• **GIVEN INSTRUCTION**:
Extract all of the data and reproduce it precisely.

• **RECORDS PROVIDED**:
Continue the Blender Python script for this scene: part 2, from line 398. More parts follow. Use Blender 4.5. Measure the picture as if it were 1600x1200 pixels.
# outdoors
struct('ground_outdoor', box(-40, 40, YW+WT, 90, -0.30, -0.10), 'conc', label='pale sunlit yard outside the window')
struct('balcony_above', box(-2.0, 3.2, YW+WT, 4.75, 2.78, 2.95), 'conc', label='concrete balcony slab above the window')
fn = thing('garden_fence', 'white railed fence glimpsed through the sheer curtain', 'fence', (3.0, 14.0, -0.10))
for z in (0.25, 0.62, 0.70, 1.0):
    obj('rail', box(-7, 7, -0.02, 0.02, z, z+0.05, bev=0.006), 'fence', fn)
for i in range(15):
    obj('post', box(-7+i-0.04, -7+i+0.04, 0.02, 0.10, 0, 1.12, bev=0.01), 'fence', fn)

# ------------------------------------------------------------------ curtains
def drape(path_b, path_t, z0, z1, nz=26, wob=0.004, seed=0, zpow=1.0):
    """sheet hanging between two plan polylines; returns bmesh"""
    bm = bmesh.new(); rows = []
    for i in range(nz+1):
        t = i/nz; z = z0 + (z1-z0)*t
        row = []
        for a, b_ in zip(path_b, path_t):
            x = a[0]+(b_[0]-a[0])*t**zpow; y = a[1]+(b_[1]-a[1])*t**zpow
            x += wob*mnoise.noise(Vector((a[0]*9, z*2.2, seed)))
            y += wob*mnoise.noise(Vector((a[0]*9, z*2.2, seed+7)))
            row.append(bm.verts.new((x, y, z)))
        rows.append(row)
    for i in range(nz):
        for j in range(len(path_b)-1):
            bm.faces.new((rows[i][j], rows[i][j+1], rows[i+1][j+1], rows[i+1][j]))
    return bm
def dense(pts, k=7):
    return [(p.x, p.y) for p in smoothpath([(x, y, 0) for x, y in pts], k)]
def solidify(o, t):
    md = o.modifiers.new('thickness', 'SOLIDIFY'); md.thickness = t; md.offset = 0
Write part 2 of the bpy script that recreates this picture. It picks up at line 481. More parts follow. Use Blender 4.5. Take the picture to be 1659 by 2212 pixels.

• **FULL ANSWER**:
Continue the Blender Python script for this scene: part 2, from line 398. More parts follow. Use Blender 4.5. Measure the picture as if it were 1600x1200 pixels.
# outdoors
struct('ground_outdoor', box(-40, 40, YW+WT, 90, -0.30, -0.10), 'conc', label='pale sunlit yard outside the window')
struct('balcony_above', box(-2.0, 3.2, YW+WT, 4.75, 2.78, 2.95), 'conc', label='concrete balcony slab above the window')
fn = thing('garden_fence', 'white railed fence glimpsed through the sheer curtain', 'fence', (3.0, 14.0, -0.10))
for z in (0.25, 0.62, 0.70, 1.0):
    obj('rail', box(-7, 7, -0.02, 0.02, z, z+0.05, bev=0.006), 'fence', fn)
for i in range(15):
    obj('post', box(-7+i-0.04, -7+i+0.04, 0.02, 0.10, 0, 1.12, bev=0.01), 'fence', fn)

# ------------------------------------------------------------------ curtains
def drape(path_b, path_t, z0, z1, nz=26, wob=0.004, seed=0, zpow=1.0):
    """sheet hanging between two plan polylines; returns bmesh"""
    bm = bmesh.new(); rows = []
    for i in range(nz+1):
        t = i/nz; z = z0 + (z1-z0)*t
        row = []
        for a, b_ in zip(path_b, path_t):
            x = a[0]+(b_[0]-a[0])*t**zpow; y = a[1]+(b_[1]-a[1])*t**zpow
            x += wob*mnoise.noise(Vector((a[0]*9, z*2.2, seed)))
            y += wob*mnoise.noise(Vector((a[0]*9, z*2.2, seed+7)))
            row.append(bm.verts.new((x, y, z)))
        rows.append(row)
    for i in range(nz):
        for j in range(len(path_b)-1):
            bm.faces.new((rows[i][j], rows[i][j+1], rows[i+1][j+1], rows[i+1][j]))
    return bm
def dense(pts, k=7):
    return [(p.x, p.y) for p in smoothpath([(x, y, 0) for x, y in pts], k)]
def solidify(o, t):
    md = o.modifiers.new('thickness', 'SOLIDIFY'); md.thickness = t; md.offset = 0
Write part 2 of the bpy script that recreates this picture. It picks up at line 481. More parts follow. Use Blender 4.5. Take the picture to be 1659 by 2212 pixels.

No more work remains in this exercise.